◆ Exercise:
Restate the listing below word for word, omitting any images.

◆ Source excerpt:
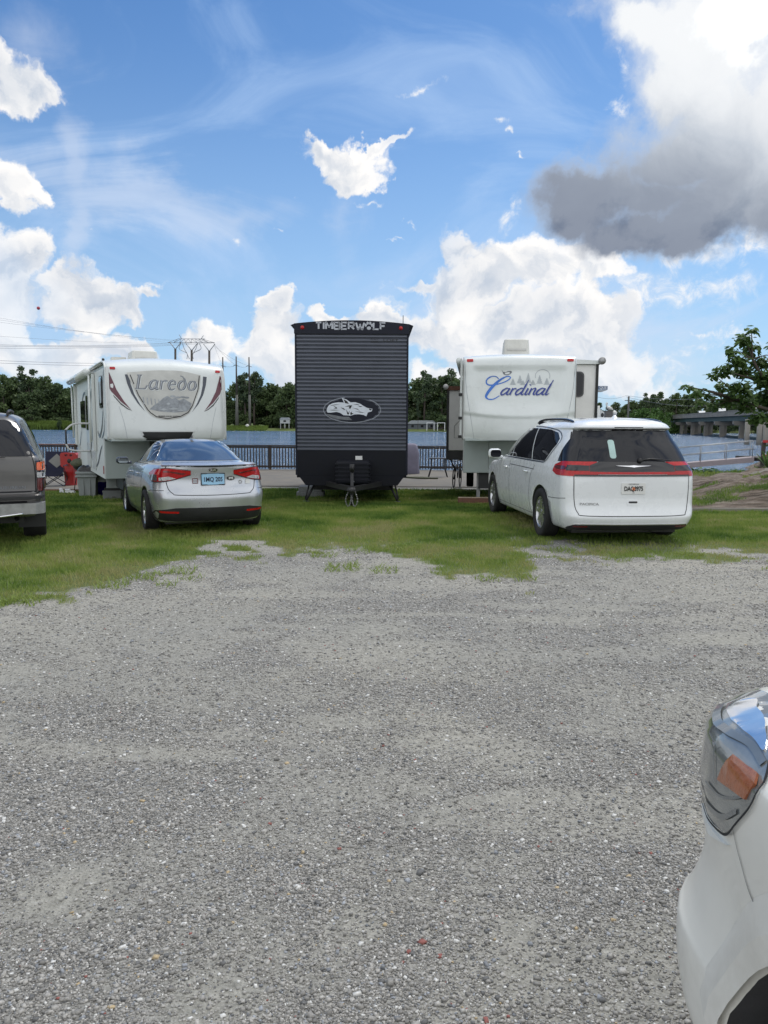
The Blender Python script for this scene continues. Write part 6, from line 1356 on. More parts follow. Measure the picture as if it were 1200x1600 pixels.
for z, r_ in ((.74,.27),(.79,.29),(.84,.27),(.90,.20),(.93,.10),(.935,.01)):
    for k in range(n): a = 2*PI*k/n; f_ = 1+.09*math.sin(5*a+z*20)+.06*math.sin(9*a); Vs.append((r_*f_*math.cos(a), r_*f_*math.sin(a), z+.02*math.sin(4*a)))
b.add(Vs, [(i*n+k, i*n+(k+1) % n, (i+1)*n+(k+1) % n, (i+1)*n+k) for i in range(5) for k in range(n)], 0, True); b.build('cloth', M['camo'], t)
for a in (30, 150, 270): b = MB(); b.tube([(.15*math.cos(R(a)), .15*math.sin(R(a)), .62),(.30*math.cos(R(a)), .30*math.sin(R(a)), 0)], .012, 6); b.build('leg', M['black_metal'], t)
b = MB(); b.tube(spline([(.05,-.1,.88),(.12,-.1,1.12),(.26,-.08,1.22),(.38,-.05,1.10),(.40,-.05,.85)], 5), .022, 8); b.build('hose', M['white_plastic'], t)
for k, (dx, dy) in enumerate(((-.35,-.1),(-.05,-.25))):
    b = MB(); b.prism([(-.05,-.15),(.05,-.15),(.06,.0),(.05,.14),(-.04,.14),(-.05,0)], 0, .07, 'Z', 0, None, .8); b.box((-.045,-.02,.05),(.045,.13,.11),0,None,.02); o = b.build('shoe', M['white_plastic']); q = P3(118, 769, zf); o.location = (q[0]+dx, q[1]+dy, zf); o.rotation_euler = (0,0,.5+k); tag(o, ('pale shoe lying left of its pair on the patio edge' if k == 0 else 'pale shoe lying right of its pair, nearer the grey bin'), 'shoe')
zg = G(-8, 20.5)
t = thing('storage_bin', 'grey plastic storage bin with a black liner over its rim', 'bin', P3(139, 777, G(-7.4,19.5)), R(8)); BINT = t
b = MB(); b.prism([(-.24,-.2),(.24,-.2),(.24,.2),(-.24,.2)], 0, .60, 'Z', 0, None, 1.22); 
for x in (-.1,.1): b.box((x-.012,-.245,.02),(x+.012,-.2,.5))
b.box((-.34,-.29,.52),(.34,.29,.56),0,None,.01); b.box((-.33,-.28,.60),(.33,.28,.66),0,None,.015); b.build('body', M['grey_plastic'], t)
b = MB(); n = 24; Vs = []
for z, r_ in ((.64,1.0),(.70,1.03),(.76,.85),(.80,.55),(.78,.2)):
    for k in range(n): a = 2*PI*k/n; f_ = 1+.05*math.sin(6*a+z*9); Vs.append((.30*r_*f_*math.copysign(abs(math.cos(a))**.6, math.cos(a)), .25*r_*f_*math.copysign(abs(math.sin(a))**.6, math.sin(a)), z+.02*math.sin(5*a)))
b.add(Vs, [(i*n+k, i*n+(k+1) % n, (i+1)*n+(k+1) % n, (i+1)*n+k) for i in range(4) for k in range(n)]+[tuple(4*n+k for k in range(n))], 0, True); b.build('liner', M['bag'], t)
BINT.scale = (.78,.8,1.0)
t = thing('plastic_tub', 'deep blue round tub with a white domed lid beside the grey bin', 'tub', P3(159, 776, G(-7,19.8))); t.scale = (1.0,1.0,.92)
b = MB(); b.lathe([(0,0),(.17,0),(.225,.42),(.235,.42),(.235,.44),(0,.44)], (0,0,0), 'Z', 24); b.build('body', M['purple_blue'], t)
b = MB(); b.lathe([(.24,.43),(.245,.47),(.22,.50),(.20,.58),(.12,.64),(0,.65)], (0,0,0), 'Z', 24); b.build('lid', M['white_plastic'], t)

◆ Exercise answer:
The Blender Python script for this scene continues. Write part 6, from line 1356 on. More parts follow. Measure the picture as if it were 1200x1600 pixels.
for z, r_ in ((.74,.27),(.79,.29),(.84,.27),(.90,.20),(.93,.10),(.935,.01)):
    for k in range(n): a = 2*PI*k/n; f_ = 1+.09*math.sin(5*a+z*20)+.06*math.sin(9*a); Vs.append((r_*f_*math.cos(a), r_*f_*math.sin(a), z+.02*math.sin(4*a)))
b.add(Vs, [(i*n+k, i*n+(k+1) % n, (i+1)*n+(k+1) % n, (i+1)*n+k) for i in range(5) for k in range(n)], 0, True); b.build('cloth', M['camo'], t)
for a in (30, 150, 270): b = MB(); b.tube([(.15*math.cos(R(a)), .15*math.sin(R(a)), .62),(.30*math.cos(R(a)), .30*math.sin(R(a)), 0)], .012, 6); b.build('leg', M['black_metal'], t)
b = MB(); b.tube(spline([(.05,-.1,.88),(.12,-.1,1.12),(.26,-.08,1.22),(.38,-.05,1.10),(.40,-.05,.85)], 5), .022, 8); b.build('hose', M['white_plastic'], t)
for k, (dx, dy) in enumerate(((-.35,-.1),(-.05,-.25))):
    b = MB(); b.prism([(-.05,-.15),(.05,-.15),(.06,.0),(.05,.14),(-.04,.14),(-.05,0)], 0, .07, 'Z', 0, None, .8); b.box((-.045,-.02,.05),(.045,.13,.11),0,None,.02); o = b.build('shoe', M['white_plastic']); q = P3(118, 769, zf); o.location = (q[0]+dx, q[1]+dy, zf); o.rotation_euler = (0,0,.5+k); tag(o, ('pale shoe lying left of its pair on the patio edge' if k == 0 else 'pale shoe lying right of its pair, nearer the grey bin'), 'shoe')
zg = G(-8, 20.5)
t = thing('storage_bin', 'grey plastic storage bin with a black liner over its rim', 'bin', P3(139, 777, G(-7.4,19.5)), R(8)); BINT = t
b = MB(); b.prism([(-.24,-.2),(.24,-.2),(.24,.2),(-.24,.2)], 0, .60, 'Z', 0, None, 1.22); 
for x in (-.1,.1): b.box((x-.012,-.245,.02),(x+.012,-.2,.5))
b.box((-.34,-.29,.52),(.34,.29,.56),0,None,.01); b.box((-.33,-.28,.60),(.33,.28,.66),0,None,.015); b.build('body', M['grey_plastic'], t)
b = MB(); n = 24; Vs = []
for z, r_ in ((.64,1.0),(.70,1.03),(.76,.85),(.80,.55),(.78,.2)):
    for k in range(n): a = 2*PI*k/n; f_ = 1+.05*math.sin(6*a+z*9); Vs.append((.30*r_*f_*math.copysign(abs(math.cos(a))**.6, math.cos(a)), .25*r_*f_*math.copysign(abs(math.sin(a))**.6, math.sin(a)), z+.02*math.sin(5*a)))
b.add(Vs, [(i*n+k, i*n+(k+1) % n, (i+1)*n+(k+1) % n, (i+1)*n+k) for i in range(4) for k in range(n)]+[tuple(4*n+k for k in range(n))], 0, True); b.build('liner', M['bag'], t)
BINT.scale = (.78,.8,1.0)
t = thing('plastic_tub', 'deep blue round tub with a white domed lid beside the grey bin', 'tub', P3(159, 776, G(-7,19.8))); t.scale = (1.0,1.0,.92)
b = MB(); b.lathe([(0,0),(.17,0),(.225,.42),(.235,.42),(.235,.44),(0,.44)], (0,0,0), 'Z', 24); b.build('body', M['purple_blue'], t)
b = MB(); b.lathe([(.24,.43),(.245,.47),(.22,.50),(.20,.58),(.12,.64),(0,.65)], (0,0,0), 'Z', 24); b.build('lid', M['white_plastic'], t)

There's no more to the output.